Lo que no sospechaba Carolina era que nuestro hermano John, el más listo de los hermanos, estaba atento, había contratado abogados y contadores y llevaba un inventario minucioso de las rapacerías de Carolina en perjuicio de nuestra madre. Por eso, cuando Dorita decidió donar una parte de su fortuna a todos sus hijos, John dio un golpe magistral: consiguió que a Carolina se le descontasen todos los millones que, tramposamente, mañosamente, le había birlado a nuestra madre. Carolina fue entonces penalizada por su angurria y su inmoralidad, y de aquella merecida sanción moral aún no se recupera, pues todos en la familia, salvo uno de mis hermanos, el más mamerto, repudiamos su conducta innoble y trepadora.

Las cosas, sin embargo, han vuelto a desmadrarse, porque Carolina es infatigable en sus operaciones de rapiña contra nuestra madre. Recientemente la llevó de viaje a Madrid. Por supuesto, Dorita pagó todo. Estando en Madrid, cené en dos ocasiones con mi madre. Así me enteré de que Carolina le pedía todos los días, con insistencia majadera, que le donase tres millones de dólares, que decía necesitar “con urgencia” para “el bienestar de su familia” y “el futuro de sus hijas”. Si será caradura y bandolera esta Carolina, incansable en robarle a Dorita. Le rogué a Dorita que no se dejara manipular más por Carolina y no le diese más dinero. Sin embargo, como Carolina viaja con nuestra madre, juega con ventaja y puede convencerla en un momento de fatiga, o de risas histéricas, o de cursilerías sentimentales, técnicas de manipulación que sabe desplegar para persuadir a la buena de Dorita.

Ahora Carolina y nuestra madre han venido a Miami.
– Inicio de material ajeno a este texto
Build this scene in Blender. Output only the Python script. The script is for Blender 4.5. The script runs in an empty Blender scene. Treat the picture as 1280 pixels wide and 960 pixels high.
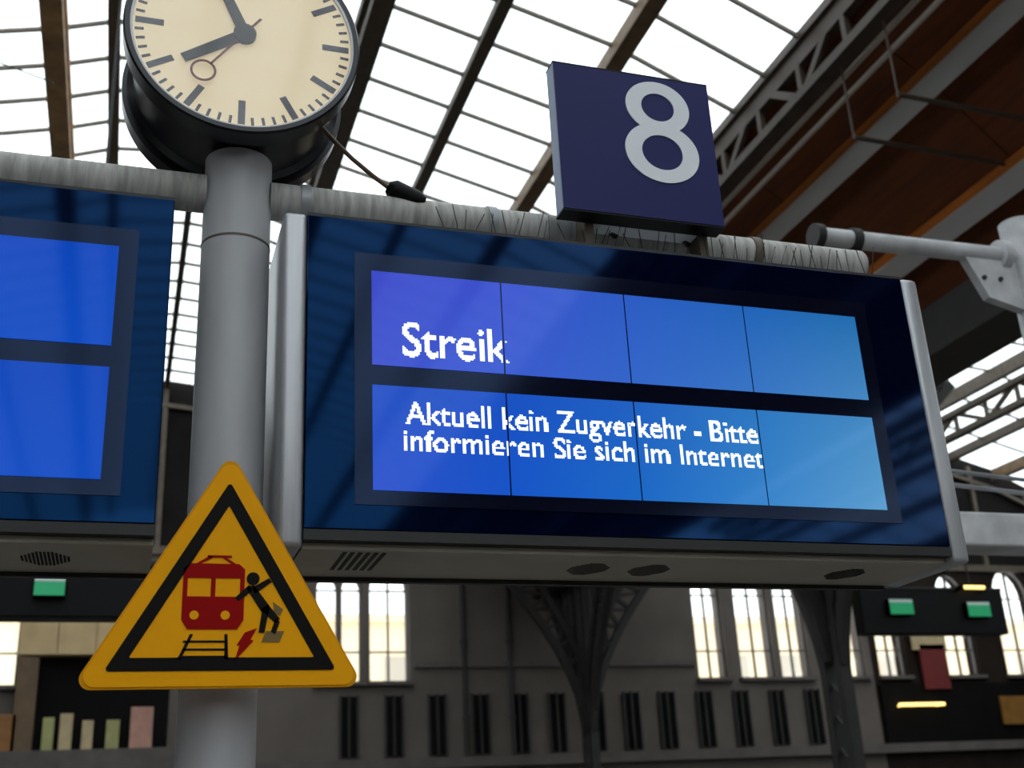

Huelga decir que Dorita paga todo. Mi hermana compra tanto que ya no le cabe en ocho o diez maletas: ¡ahora manda sus compras a Lima en un contenedor! De nuevo, todos los días la angurrienta de Carolina le suplica a Dorita que le dé tres millones de dólares. Mi madre es tan buena que, me temo, cederá, tarde o temprano, a las pretensiones de su hija. Poco o nada puedo hacer yo, salvo rogarle a Dorita que no siga cayendo en las trampas mercenarias de su hija. Pero Dorita es demasiado buena para ver las cosas con lucidez y meter en vereda a la asaltante de Carolina.
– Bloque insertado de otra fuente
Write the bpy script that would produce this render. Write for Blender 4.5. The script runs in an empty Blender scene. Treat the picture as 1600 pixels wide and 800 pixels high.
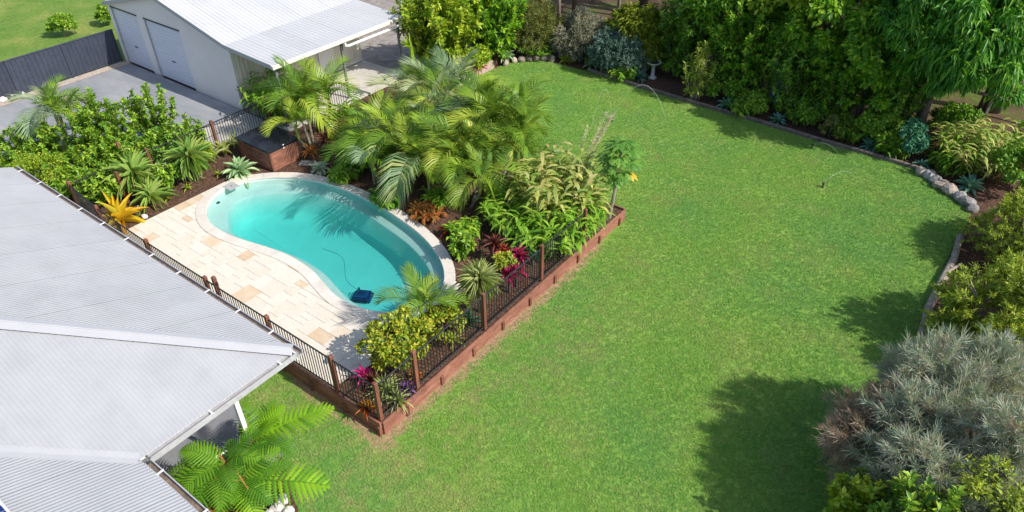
import bpy, bmesh, math, random
import numpy as np
from mathutils import Vector, Matrix, Euler
R_ = math.radians
scene = bpy.context.scene
COL = scene.collection
rnd = random.Random(7)
nr = np.random.default_rng(11)

# ------------------------------------------------------------------ camera
cd = bpy.data.cameras.new("camera"); cam = bpy.data.objects.new("camera", cd); COL.objects.link(cam)
cd.sensor_width = 36.0; cd.lens = 36.0 * 1116.87 / 1600.0; cd.clip_start = 0.1; cd.clip_end = 1000
rot = Matrix([[0.797516, -0.35741, 0.486031], [0.603225, 0.48496, -0.633194], [-0.009395, 0.798168, 0.602362]])
cam.matrix_world = Matrix.Translation((9.07, -6.78, 13.4)) @ rot.to_4x4()
scene.camera = cam
# ------------------------------------------------------------------ sky, sun, exposure
SUN = Vector((1.1, 0.17, 1.0)).normalized()
W = bpy.data.worlds.new("World"); scene.world = W; W.use_nodes = True
nt = W.node_tree; bg = nt.nodes["Background"]; sk = nt.nodes.new("ShaderNodeTexSky")
sk.sky_type = 'NISHITA'; sk.sun_disc = False
sk.sun_elevation = math.asin(SUN.z); sk.sun_rotation = math.atan2(SUN.x, SUN.y)
sk.air_density = 1.0; sk.dust_density = 1.5; sk.ozone_density = 1.0
nt.links.new(sk.outputs[0], bg.inputs[0]); bg.inputs[1].default_value = 0.15
sl = bpy.data.lights.new("sun", 'SUN'); sl.energy = 4.45; sl.angle = R_(0.5); sl.color = (1.0, 0.945, 0.86)
so = bpy.data.objects.new("sun", sl); COL.objects.link(so); so.location = (30, 5, 40)
so.rotation_euler = (-SUN).to_track_quat('-Z', 'Y').to_euler()
scene.view_settings.view_transform = 'Standard'; scene.view_settings.look = 'None'
scene.view_settings.exposure = 0.3; scene.view_settings.gamma = 1.0
scene.cycles.use_denoising = True; scene.cycles.denoising_prefilter = 'NONE'
scene.cycles.max_bounces = 6; scene.cycles.transparent_max_bounces = 12
scene.cycles.diffuse_bounces = 3; scene.cycles.volume_bounces = 0

# ------------------------------------------------------------------ materials
def N(t, k): return t.nodes.new("ShaderNode" + k)
def ramp(t, fac, stops):
    n = N(t, "ValToRGB"); e = n.color_ramp.elements
    while len(e) < len(stops): e.new(0.5)
    for i, (p, c) in enumerate(stops): e[i].position = p; e[i].color = (*c, 1)
    t.links.new(fac, n.inputs[0]); return n.outputs[0]
def noise(t, scale, detail=4, rough=0.55, vec=None, stretch=None):
    n = N(t, "TexNoise"); n.inputs["Scale"].default_value = scale; n.inputs["Detail"].default_value = detail
    n.inputs["Roughness"].default_value = rough
    if vec is None: vec = N(t, "NewGeometry").outputs["Position"]
    if stretch:
        m = N(t, "Mapping"); m.inputs["Scale"].default_value = stretch; t.links.new(vec, m.inputs[0]); vec = m.outputs[0]
    t.links.new(vec, n.inputs["Vector"]); return n.outputs[0]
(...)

Mi hermano John, habilísimo en los negocios, me asegura que nuestra madre no podrá darle a Carolina los tres millones que le pide machaconamente. John, un caballero, lo tiene todo atado y bien atado para proteger las finanzas de nuestra madre. Espero que Dorita no caiga en las trampas de su hija. Espero que John prevalezca. Pero, sobre todo, espero que la loca incurable de Carolina termine quebrada: a ver si, por fin, consigue un trabajo digno y aprende a ganar dinero honradamente.